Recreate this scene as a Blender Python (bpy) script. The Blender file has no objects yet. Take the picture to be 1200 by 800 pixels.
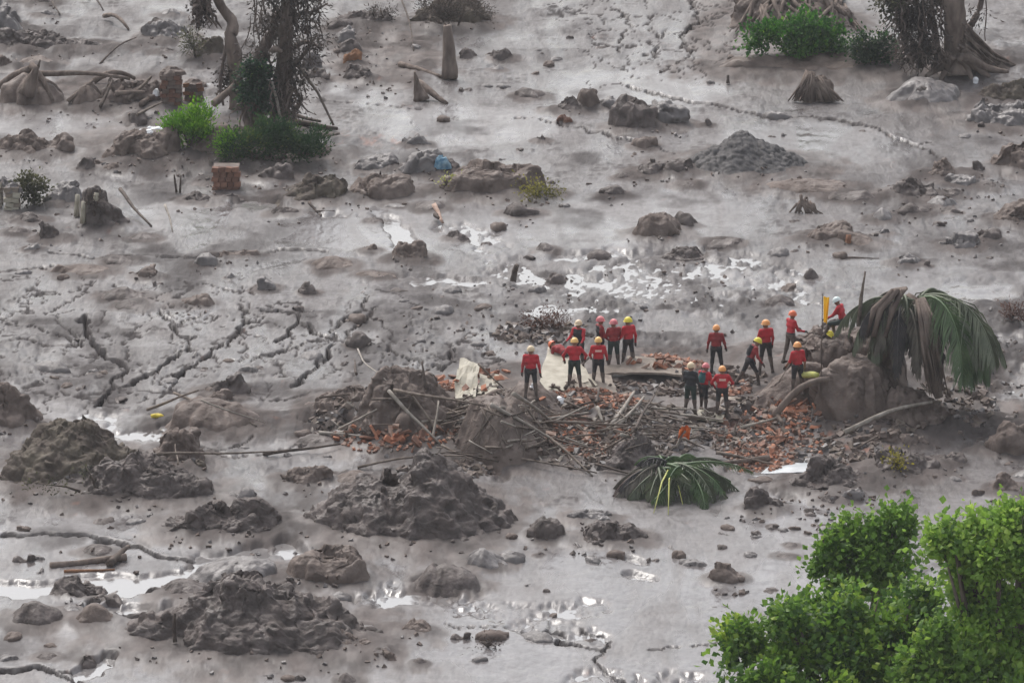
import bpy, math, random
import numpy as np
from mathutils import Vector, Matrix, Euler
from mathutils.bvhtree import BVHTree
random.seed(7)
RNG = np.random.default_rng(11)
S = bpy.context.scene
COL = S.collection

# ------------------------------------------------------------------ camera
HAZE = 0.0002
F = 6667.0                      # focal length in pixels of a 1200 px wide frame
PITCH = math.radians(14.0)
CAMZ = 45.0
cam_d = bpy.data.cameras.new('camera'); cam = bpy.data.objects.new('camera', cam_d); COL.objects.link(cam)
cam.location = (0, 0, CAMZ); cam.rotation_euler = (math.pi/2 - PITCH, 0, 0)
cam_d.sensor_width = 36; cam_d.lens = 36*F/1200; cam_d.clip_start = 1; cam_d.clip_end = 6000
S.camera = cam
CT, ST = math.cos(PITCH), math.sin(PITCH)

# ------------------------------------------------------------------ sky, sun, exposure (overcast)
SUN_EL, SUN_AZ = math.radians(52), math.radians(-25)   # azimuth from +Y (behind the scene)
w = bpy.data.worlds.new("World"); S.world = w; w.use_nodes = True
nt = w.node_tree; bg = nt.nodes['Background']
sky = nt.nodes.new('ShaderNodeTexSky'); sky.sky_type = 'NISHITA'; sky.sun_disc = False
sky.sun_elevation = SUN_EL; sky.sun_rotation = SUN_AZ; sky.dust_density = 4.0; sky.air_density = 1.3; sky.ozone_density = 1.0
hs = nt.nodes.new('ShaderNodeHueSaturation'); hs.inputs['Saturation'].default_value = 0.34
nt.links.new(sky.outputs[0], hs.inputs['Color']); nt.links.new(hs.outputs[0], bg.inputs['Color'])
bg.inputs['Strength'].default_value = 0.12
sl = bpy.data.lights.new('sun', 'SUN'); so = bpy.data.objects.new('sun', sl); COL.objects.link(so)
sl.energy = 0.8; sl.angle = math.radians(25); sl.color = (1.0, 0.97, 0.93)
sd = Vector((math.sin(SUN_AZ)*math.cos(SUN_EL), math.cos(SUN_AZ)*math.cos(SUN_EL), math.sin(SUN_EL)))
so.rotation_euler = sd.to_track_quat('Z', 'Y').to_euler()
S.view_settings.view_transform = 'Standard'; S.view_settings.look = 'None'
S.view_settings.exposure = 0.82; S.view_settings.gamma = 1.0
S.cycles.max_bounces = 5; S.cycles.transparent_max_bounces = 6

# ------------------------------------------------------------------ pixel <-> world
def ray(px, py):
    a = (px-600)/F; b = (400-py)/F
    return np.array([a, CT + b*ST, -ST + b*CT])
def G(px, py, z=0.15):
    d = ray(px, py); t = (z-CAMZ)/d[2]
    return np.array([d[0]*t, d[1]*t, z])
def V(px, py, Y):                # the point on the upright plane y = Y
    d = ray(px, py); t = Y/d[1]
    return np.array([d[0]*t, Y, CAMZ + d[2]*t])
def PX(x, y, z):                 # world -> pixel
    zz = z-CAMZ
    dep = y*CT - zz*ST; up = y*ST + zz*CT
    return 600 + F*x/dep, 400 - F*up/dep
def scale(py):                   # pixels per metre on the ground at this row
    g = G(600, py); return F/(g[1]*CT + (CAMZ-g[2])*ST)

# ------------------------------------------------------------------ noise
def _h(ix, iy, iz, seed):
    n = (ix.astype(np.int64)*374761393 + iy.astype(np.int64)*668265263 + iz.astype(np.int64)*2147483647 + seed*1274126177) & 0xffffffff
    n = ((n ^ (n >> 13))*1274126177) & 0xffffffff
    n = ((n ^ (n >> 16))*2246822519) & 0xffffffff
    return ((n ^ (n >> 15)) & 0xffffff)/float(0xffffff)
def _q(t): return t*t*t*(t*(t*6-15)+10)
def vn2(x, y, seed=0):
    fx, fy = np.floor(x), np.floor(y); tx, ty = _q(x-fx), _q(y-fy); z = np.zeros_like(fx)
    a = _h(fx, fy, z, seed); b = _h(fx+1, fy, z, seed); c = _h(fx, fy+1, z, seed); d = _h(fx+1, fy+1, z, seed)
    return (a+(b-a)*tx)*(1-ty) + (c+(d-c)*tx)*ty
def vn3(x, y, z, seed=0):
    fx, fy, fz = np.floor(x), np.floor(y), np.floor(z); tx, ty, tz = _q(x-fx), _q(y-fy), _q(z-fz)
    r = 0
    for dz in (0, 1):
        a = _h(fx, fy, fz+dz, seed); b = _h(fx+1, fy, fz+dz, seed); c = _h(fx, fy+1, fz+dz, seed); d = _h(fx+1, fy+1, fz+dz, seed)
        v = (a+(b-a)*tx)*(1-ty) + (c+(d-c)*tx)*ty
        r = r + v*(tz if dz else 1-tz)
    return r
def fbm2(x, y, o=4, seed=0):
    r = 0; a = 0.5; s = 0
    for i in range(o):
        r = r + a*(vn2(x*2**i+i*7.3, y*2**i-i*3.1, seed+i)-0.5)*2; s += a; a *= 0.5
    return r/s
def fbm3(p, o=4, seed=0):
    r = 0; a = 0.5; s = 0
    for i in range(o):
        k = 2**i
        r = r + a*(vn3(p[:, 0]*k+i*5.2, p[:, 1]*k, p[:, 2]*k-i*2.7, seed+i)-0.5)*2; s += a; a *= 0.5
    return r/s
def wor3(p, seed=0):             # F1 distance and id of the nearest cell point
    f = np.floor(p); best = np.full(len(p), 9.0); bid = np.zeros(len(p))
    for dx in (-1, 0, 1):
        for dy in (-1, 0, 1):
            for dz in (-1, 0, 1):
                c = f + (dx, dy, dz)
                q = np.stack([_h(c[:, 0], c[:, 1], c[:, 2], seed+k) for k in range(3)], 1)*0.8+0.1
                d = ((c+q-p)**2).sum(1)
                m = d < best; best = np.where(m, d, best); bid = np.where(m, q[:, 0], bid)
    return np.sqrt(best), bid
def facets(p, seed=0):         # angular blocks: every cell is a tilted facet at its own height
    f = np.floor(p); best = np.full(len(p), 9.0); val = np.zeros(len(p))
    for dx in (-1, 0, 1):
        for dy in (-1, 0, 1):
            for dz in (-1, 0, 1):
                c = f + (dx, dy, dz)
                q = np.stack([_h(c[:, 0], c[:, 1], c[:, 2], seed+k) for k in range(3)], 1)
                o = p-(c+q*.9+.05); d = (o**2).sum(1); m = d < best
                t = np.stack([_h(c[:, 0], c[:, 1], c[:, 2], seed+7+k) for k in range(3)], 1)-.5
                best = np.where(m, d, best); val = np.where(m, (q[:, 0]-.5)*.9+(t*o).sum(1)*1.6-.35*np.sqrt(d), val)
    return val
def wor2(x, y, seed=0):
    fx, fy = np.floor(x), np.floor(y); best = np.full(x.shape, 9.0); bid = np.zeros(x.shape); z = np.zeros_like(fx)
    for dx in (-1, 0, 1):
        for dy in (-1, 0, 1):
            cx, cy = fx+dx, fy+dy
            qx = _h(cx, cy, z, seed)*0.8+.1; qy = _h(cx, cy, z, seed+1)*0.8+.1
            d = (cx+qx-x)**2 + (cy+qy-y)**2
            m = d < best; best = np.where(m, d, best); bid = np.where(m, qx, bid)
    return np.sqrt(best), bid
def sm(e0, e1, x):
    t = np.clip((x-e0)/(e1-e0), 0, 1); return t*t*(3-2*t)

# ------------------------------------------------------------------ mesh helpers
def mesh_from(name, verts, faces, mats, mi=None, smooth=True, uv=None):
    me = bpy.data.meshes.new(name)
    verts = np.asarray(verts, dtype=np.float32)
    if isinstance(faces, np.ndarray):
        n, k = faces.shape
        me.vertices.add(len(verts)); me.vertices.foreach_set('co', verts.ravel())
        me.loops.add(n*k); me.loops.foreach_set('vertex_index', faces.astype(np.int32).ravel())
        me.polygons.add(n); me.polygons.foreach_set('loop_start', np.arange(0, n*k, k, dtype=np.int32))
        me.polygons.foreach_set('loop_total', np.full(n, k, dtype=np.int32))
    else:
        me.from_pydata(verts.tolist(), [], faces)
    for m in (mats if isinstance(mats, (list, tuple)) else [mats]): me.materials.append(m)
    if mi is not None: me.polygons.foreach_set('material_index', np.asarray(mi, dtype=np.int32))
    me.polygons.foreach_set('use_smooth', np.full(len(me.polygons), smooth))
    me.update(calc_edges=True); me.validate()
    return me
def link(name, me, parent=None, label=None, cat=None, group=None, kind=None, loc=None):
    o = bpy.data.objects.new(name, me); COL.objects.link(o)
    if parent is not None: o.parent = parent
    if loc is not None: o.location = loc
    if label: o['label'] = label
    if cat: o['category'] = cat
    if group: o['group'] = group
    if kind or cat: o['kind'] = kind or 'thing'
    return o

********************

### TASK PROMPT:
Copy out all lines where the word "this" appears.

### RESPONSE BELOW:
Recreate this scene as a Blender Python (bpy) script. The Blender file has no objects yet. Take the picture to be 1200 by 800 pixels.
def scale(py):                   # pixels per metre on the ground at this row